It took nearly a billion dollars to do it, but Chicagoans’ way of thinking about the Old Post Office is about to be obsolete. What was a monument of decay on downtown’s southwestern edge is nearing its debut as a hub of commerce and socializing, designed with hipsters in mind.
As of Nov. 1, the building will welcome its first corporate tenant, Ferrara Candy, which is returning to its Chicago roots after a corporate sojourn in Oakbrook Terrace. The company has leased 118,000 square feet in the building, where it is relocating 400 headquarters workers and hoping to add another 200 next year.
Ferrara and Telos Group, the leasing agent for the Old Post Office, showed off the new abode Monday, along with public space on the first floor and a tenants-and-guests-only “grand boulevard’’ of amenities, such as a gym and a reimagined “college library” on the second floor. Gone are most remnants, but not all, of the building’s past as the largest post office on earth. It’s now the largest redevelopment in the nation, with 75 percent of its space committed to tenants, said Brian Whiting, Telos president.
The building uses its chief asset — space — to deliver custom-designed offices for companies that want to project a progressive image in a transit-friendly downtown location.
For Ferrara, it amounted to squinting hard to see the empty structure’s possibilities. “There were four-legged animals running around here,” said Ferrara CEO Todd Siwak. “It required us to really use our imaginations, and Telos did a great job of conveying the art of the possible. After we did our diligence, we thought this would be an ideal spot — a marquee location — for us to really invest ourselves.’’
The Ferrara space is replete with nooks for employee meetings large and small, easily had over coffee and its candy brands such as Brach’s, SweeTarts and Lemonheads.
Other companies moving into the Old Post Office in coming months include Walgreens and Uber.
The building, 433 W. Van Buren St., has astonished some real estate experts with its leasing activity. Whiting revealed one secret of his marketing strategy: Getting potential clients into The Vault.
It’s a richly appointed speakeasy-style space on the second floor suitable for imbibing and for presentations showing the offices post-renovation. The name was a reference to vaults that were in the actual post office to hold valuables traveling by mail.
Siwak agreed that The Vault was effective. “If we could use that to sell candy, we could never make enough candy,” he said.

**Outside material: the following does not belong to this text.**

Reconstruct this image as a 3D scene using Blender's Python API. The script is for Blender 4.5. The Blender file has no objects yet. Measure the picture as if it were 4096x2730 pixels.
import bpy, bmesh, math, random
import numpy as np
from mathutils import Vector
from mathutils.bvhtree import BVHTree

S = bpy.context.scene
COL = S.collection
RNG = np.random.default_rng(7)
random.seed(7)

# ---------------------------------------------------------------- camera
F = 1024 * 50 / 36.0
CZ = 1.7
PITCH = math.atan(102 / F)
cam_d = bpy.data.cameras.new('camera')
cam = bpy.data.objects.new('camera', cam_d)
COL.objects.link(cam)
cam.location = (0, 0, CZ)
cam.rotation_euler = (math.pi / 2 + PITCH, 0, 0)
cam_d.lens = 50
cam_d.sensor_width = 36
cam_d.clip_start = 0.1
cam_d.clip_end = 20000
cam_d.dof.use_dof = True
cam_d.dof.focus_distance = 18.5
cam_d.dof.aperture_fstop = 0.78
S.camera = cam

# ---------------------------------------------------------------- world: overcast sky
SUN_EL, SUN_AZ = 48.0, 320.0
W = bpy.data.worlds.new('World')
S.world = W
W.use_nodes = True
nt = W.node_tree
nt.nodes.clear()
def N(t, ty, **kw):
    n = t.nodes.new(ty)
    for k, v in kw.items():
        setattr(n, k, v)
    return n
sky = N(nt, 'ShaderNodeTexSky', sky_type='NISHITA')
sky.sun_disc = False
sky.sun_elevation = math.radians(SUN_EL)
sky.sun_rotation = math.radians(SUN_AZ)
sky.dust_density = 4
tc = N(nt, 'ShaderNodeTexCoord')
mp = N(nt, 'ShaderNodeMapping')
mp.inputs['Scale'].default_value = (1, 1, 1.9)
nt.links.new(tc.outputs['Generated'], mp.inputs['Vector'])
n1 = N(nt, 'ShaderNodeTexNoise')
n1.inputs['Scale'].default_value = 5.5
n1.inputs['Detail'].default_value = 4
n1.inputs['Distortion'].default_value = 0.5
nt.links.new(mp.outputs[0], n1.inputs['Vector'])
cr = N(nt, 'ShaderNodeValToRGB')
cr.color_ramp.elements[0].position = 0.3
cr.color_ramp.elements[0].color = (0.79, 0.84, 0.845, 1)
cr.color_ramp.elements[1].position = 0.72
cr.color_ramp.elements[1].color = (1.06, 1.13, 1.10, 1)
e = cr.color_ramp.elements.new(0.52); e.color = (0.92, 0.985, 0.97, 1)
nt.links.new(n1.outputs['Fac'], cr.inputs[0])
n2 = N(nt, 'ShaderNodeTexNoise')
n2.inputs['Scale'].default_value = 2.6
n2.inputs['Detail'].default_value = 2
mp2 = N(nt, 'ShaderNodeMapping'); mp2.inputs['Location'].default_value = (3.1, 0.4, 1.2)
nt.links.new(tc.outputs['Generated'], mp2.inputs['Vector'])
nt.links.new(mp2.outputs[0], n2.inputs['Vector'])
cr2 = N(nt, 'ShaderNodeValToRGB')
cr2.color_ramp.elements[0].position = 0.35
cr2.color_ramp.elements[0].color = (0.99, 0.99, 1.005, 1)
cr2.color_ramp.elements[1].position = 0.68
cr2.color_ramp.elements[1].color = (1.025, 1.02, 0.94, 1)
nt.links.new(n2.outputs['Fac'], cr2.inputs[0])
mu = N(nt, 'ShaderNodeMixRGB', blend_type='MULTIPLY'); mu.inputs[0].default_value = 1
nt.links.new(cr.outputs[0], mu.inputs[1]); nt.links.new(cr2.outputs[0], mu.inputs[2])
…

New York-based 601W bought the property for $130 million in 2016 and with help from JP Morgan Chase arranged for $800 million to cover the renovation, a complex job because Ida B. Wells Drive runs through it and Amtrak trains travel beneath it.
The U.S. Postal Service moved out in 1996 and gone are its machinery and miles of conveyors. In designing the new lobby, the design firm Gensler Chicago worked part of the old conveyors into a lighting feature. A few spiraling mail chutes that sent packages from one floor to another have been kept for nostalgia.
But there’s no looking back now for investors and tenants in the massive landmark.